Ohhhhhhhh, Lordy, here it comes. It's almost Valentine's Day, and here come the bitters. Every year, the approach of this lovers' holiday gives rise to an unseemly public tantrum over its very antithesis--the single life. Some of us are single because we chose to be, some are single as the result of stupid choices, some are single because we lack the essential compromise-and-surrender gene, and some are single because of what can charitably be described as rotten luck. Some, your humble correspondent among them, are single for ALL the foregoing reasons.

There's a lot of backlash against Valentine's Day, most of it from people who are single and would prefer not to be. Look, right under the heart-shaped chocolate box--yep, there it is, bitter resentment. Oh, and there's some whiny self-indulgence perched on that gorgeous bouquet of red roses. There are sour grapes just alongside that alluring love poem. I've even overheard angry mutterings about "a Hallmark holiday just designed to make people feel bad and spend money." (Ummmm, NO. Hallmark profits nicely from Valentine's Day, to be sure, but they didn't invent it. Seriously--Google it. It's linked to ancient Roman observations of Lupercalia, medieval ideas about birds' mating seasons, and the Victorians' passion for covering absolutely everything with lace and ribbons and doilies. So please, let's not blame Hallmark, because they're not the bad guys.)


More recently, the single culture has given rise to Galentine's Day and Palentine's Day, which, while admittedly twee and little forced, certainly beat the hell out of publicly stomping and snorting because one is alone. Such rituals encourage single folks (okay, primarily single women, if we're honest) to celebrate and fuss over what they DO have--good, close, reliable friends. I can happily subscribe to that idea. 


For myself, most of the time, I'm happy to be single--I WANT to be single. Do I get lonely? Yes, sometimes. (That's where the "good, close, reliable friends" clause kicks in.)


Do I occasionally wish I were half of a couple, fused for life to a tall, deep-voiced, crazy-smart, gentle-hearted, funny man who would protect and shelter me while strewing tulips in my path and decorating me with sparkly gems? Of COURSE I long for that fantasy man--sometimes. Naturally, my improbably perfect hero would also help me whip this poor house into shape, and he would understand my frequent need for a protective bubble of solitude, and we would have wonderful adventures and take tender care of each other and shore each other up during life's inevitable storms AND THEN HE WOULD GO HOME. Unrealistic, you say? Too good to be true? I KNOW that--I made him up. But no,I'm not immune to, or ignorant of, the charms of couplehood.
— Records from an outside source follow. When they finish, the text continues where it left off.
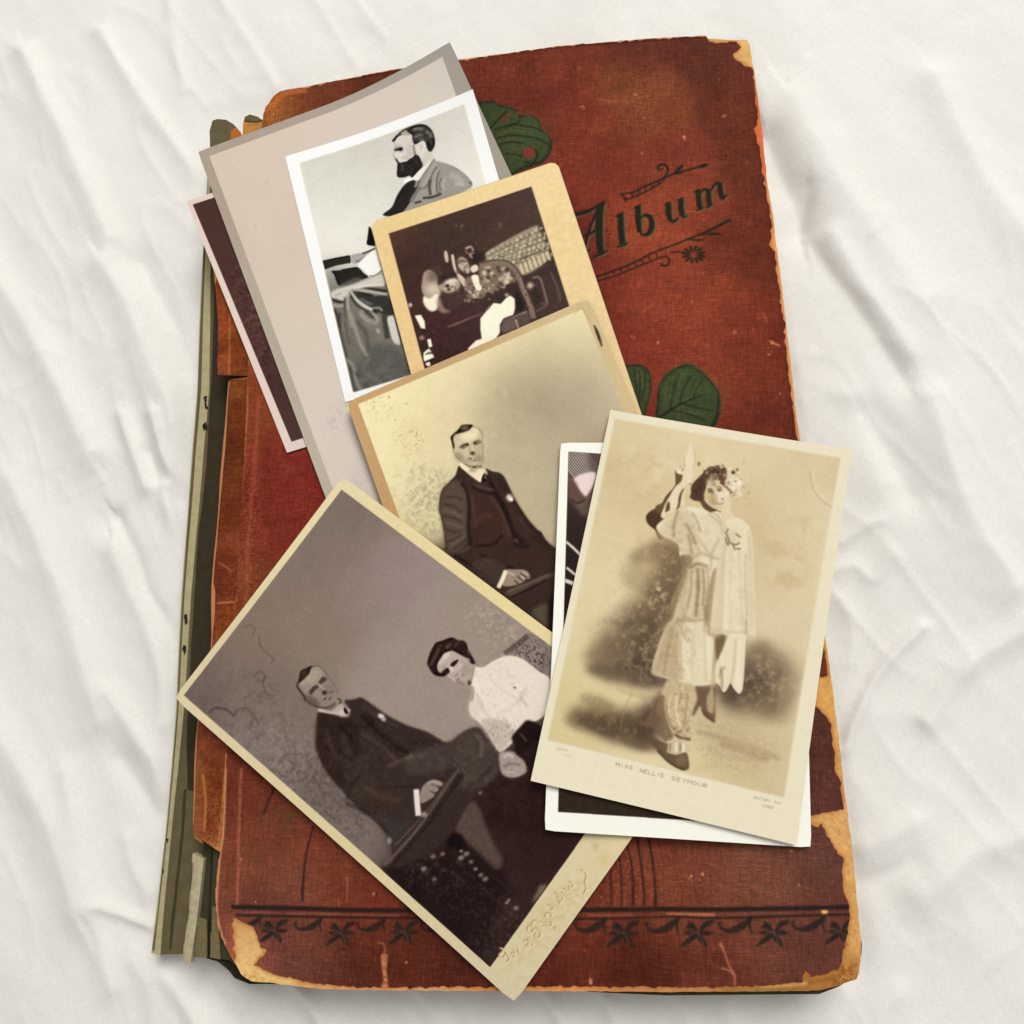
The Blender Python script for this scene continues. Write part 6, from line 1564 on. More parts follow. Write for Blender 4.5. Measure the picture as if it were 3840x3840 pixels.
STARS = [(1029, 3490, 0.27), (1280, 3499, 0.28), (1516, 3496, 0.28), (1790, 3500, 0.3), (2062, 3502, 0.3), (2341, 3500, 0.31), (2619, 3499, 0.31), (2902, 3498, 0.31), (3154, 3494, 0.29)]
SPRIGS = [(1178, 3474, 0.25), (1415, 3476, 0.26), (1660, 3478, 0.28), (1930, 3480, 0.29), (2240, 3478, 0.29), (2512, 3478, 0.31), (2786, 3476, 0.31), (3060, 3472, 0.31), (955, 3462, 0.22)]
for q in STARS:
    for reg, p, wd in star(*q):
        av.line(reg, p, wd, (38, 31, 28), 0.85, 0.9)
for q in SPRIGS:
    for reg, p, wd in sprig(*q):
        av.line(reg, p, wd, (38, 31, 28), 0.85, 0.9)
for cx, cy, k in STARS:
    av.line('S', [(cx - 100 * k, cy - 6 * k), (cx, cy), (cx + 60 * k, cy + 130 * k)], 5, (120, 86, 72), 0.5, 0.8)
av.grain(4, 3, 2, 230)
av.set_clip('S', None)
# spine leather strips and torn paper at the left
SPL = [(820, 1100), (816, 1420), (853, 1546), (838, 1720), (828, 1839), (803, 2138), (798, 2222), (798, 2426), (741, 2715), (733, 2880), (728, 3029), (724, 3140), (760, 3200)]
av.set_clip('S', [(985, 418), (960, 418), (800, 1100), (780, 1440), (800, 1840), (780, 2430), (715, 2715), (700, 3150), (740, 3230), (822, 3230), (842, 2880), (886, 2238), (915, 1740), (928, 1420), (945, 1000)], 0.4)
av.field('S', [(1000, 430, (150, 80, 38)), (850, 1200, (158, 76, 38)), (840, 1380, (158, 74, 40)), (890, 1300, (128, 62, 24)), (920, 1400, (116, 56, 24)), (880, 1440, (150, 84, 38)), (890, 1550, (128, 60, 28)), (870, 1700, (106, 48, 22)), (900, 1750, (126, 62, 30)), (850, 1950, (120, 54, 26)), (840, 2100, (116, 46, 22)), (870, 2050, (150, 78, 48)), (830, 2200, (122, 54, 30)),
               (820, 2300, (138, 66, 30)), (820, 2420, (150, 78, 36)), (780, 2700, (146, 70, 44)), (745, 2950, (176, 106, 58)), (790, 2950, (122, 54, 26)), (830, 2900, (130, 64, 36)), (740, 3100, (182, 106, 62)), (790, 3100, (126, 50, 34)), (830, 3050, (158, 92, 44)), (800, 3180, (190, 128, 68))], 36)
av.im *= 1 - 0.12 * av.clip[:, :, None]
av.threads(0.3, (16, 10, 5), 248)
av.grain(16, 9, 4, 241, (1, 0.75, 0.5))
av.grain(9, (5, 40), 2, 242, (1, 0.75, 0.5))
av.mottle('N', (730, 500), (80, 900), (84, 36, 14), 0.55, 12, 243, 0.05)
av.mottle('B', (680, 1400), (120, 560), (78, 36, 14), 0.6, 14, 244, 0.1)
av.mottle('J', (640, 300), (90, 380), (84, 34, 16), 0.6, 13, 245, 0.05)
av.mottle('B', (560, 800), (60, 260), (196, 108, 62), 0.6, 10, 246, 0.2)
av.line('N', [(680, 740), (730, 770), (780, 810)], 8, (206, 140, 96), 0.7, 0.8)
av.line('N', [(670, 1050), (740, 1045), (800, 1040)], 12, (216, 150, 104), 0.7, 0.8)
av.line('B', [(605, 560), (605, 800), (600, 1020)], 9, (206, 136, 88), 0.6, 0.8)
av.line('B', [(605, 1040), (700, 1040), (780, 1040)], 22, (160, 106, 50), 0.7, 1)
av.line('J', [(565, 50), (585, 250), (575, 480)], 18, (206, 142, 72), 0.6, 1.2)
av.line('J', [(730, 60), (715, 300), (690, 520), (680, 610)], 20, (196, 124, 52), 0.6, 1.2)
av.line('J', [(560, 600), (620, 615), (690, 610)], 26, (206, 140, 70), 0.8, 1)
av.mottle('N', (800, 950), (120, 200), (206, 126, 84), 0.5, 9, 247, 0.15)
av.set_clip('S', None)
A_IMG = av.image('album_cover_print')


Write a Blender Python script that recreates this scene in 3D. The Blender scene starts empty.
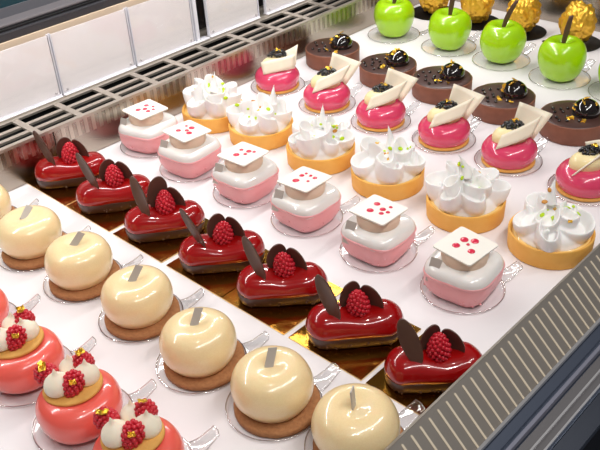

But life didn't work out that way for me, and I have little time to waste pining over it, especially in public. And the last thing I want to be is one of those tedious, moaning women who injects her own battered ego into a married friend's joy over her vast bouquet of pink roses, who sighs like a petulant teenager without a prom date at someone else's gift of Valentine's Day jewelry, who throws cold water onto a good pal's giggling, glittering account of her Valentine's Day date. I would rather open a vein than try to turn someone else's February joy into a pity-me party. (Not a saint--you're all welcome to feel sorry for my singleness when I meet a burly six-footer who rocks a Brooks Brothers suit as well as he fills out a snug pair of jeans, whose conversational baritone makes me all squishy, who knows his way around both Handel and the Grand Ole' Opry--in short, a guy who is perfect except he doesn't fancy me.)


This Valentine's Day, I challenge my single friends to join me in being genuinely happy for our coupled-up buddies. Let's drop the self-pity; let's really find selfless joy in their romantic stories (whispered confessions optional); and let's make sure those good, close, reliable friends know that we're worthy of the affection and trust they've bestowed on us. We can reflect on our own singleness the next time their husbands screw up royally, and then maybe those thoughts will lead us to a whole different, happier conclusion.


And in the meantime, the Palentine's Day brownies are on me!